┌──
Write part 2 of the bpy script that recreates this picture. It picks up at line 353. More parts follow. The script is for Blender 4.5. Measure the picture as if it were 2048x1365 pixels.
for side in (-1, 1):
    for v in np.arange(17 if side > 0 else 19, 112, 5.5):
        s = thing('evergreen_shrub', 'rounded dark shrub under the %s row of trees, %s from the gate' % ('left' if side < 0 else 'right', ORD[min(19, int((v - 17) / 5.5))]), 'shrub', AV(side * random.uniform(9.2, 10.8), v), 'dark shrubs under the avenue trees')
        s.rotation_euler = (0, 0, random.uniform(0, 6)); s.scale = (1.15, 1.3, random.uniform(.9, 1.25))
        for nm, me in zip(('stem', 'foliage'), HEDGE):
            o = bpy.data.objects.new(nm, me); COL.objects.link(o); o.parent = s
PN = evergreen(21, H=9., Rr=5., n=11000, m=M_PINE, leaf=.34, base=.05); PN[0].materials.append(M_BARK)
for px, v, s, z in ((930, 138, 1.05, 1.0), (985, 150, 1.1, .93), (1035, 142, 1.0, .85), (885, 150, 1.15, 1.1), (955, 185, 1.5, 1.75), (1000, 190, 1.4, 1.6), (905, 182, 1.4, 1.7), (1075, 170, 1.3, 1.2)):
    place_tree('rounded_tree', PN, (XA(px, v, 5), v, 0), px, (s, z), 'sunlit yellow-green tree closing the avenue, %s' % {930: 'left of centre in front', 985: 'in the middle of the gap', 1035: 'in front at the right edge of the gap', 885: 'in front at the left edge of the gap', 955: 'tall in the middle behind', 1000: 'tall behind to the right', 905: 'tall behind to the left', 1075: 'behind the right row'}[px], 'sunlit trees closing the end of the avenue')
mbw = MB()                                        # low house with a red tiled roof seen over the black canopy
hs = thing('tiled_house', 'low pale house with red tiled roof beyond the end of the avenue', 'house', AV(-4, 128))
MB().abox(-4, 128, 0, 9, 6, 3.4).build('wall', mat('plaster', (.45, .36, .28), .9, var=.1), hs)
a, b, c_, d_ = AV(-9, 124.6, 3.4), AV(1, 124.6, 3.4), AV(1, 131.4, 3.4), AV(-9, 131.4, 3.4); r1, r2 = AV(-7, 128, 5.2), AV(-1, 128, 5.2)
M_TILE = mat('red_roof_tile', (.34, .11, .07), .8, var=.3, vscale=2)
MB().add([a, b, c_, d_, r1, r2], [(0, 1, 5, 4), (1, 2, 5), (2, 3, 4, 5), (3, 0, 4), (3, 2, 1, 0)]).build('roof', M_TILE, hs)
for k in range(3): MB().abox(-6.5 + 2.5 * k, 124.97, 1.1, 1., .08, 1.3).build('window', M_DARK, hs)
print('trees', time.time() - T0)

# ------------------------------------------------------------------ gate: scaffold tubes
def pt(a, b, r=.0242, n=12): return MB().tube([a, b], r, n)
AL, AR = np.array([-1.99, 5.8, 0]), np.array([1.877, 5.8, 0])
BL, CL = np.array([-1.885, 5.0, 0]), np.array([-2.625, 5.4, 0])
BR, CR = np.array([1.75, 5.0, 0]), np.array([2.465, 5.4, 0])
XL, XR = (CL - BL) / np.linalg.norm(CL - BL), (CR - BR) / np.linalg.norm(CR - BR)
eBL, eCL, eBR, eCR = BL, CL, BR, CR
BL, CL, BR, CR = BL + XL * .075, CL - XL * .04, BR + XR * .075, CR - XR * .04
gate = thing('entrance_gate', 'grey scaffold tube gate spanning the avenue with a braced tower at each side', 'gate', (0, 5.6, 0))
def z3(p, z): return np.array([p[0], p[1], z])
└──
| THE EXERCISE |
Transcribe the full listing above without leaving anything out.

| PROBLEM SOLUTION |
Write part 2 of the bpy script that recreates this picture. It picks up at line 353. More parts follow. The script is for Blender 4.5. Measure the picture as if it were 2048x1365 pixels.
for side in (-1, 1):
    for v in np.arange(17 if side > 0 else 19, 112, 5.5):
        s = thing('evergreen_shrub', 'rounded dark shrub under the %s row of trees, %s from the gate' % ('left' if side < 0 else 'right', ORD[min(19, int((v - 17) / 5.5))]), 'shrub', AV(side * random.uniform(9.2, 10.8), v), 'dark shrubs under the avenue trees')
        s.rotation_euler = (0, 0, random.uniform(0, 6)); s.scale = (1.15, 1.3, random.uniform(.9, 1.25))
        for nm, me in zip(('stem', 'foliage'), HEDGE):
            o = bpy.data.objects.new(nm, me); COL.objects.link(o); o.parent = s
PN = evergreen(21, H=9., Rr=5., n=11000, m=M_PINE, leaf=.34, base=.05); PN[0].materials.append(M_BARK)
for px, v, s, z in ((930, 138, 1.05, 1.0), (985, 150, 1.1, .93), (1035, 142, 1.0, .85), (885, 150, 1.15, 1.1), (955, 185, 1.5, 1.75), (1000, 190, 1.4, 1.6), (905, 182, 1.4, 1.7), (1075, 170, 1.3, 1.2)):
    place_tree('rounded_tree', PN, (XA(px, v, 5), v, 0), px, (s, z), 'sunlit yellow-green tree closing the avenue, %s' % {930: 'left of centre in front', 985: 'in the middle of the gap', 1035: 'in front at the right edge of the gap', 885: 'in front at the left edge of the gap', 955: 'tall in the middle behind', 1000: 'tall behind to the right', 905: 'tall behind to the left', 1075: 'behind the right row'}[px], 'sunlit trees closing the end of the avenue')
mbw = MB()                                        # low house with a red tiled roof seen over the black canopy
hs = thing('tiled_house', 'low pale house with red tiled roof beyond the end of the avenue', 'house', AV(-4, 128))
MB().abox(-4, 128, 0, 9, 6, 3.4).build('wall', mat('plaster', (.45, .36, .28), .9, var=.1), hs)
a, b, c_, d_ = AV(-9, 124.6, 3.4), AV(1, 124.6, 3.4), AV(1, 131.4, 3.4), AV(-9, 131.4, 3.4); r1, r2 = AV(-7, 128, 5.2), AV(-1, 128, 5.2)
M_TILE = mat('red_roof_tile', (.34, .11, .07), .8, var=.3, vscale=2)
MB().add([a, b, c_, d_, r1, r2], [(0, 1, 5, 4), (1, 2, 5), (2, 3, 4, 5), (3, 0, 4), (3, 2, 1, 0)]).build('roof', M_TILE, hs)
for k in range(3): MB().abox(-6.5 + 2.5 * k, 124.97, 1.1, 1., .08, 1.3).build('window', M_DARK, hs)
print('trees', time.time() - T0)

# ------------------------------------------------------------------ gate: scaffold tubes
def pt(a, b, r=.0242, n=12): return MB().tube([a, b], r, n)
AL, AR = np.array([-1.99, 5.8, 0]), np.array([1.877, 5.8, 0])
BL, CL = np.array([-1.885, 5.0, 0]), np.array([-2.625, 5.4, 0])
BR, CR = np.array([1.75, 5.0, 0]), np.array([2.465, 5.4, 0])
XL, XR = (CL - BL) / np.linalg.norm(CL - BL), (CR - BR) / np.linalg.norm(CR - BR)
eBL, eCL, eBR, eCR = BL, CL, BR, CR
BL, CL, BR, CR = BL + XL * .075, CL - XL * .04, BR + XR * .075, CR - XR * .04
gate = thing('entrance_gate', 'grey scaffold tube gate spanning the avenue with a braced tower at each side', 'gate', (0, 5.6, 0))
def z3(p, z): return np.array([p[0], p[1], z])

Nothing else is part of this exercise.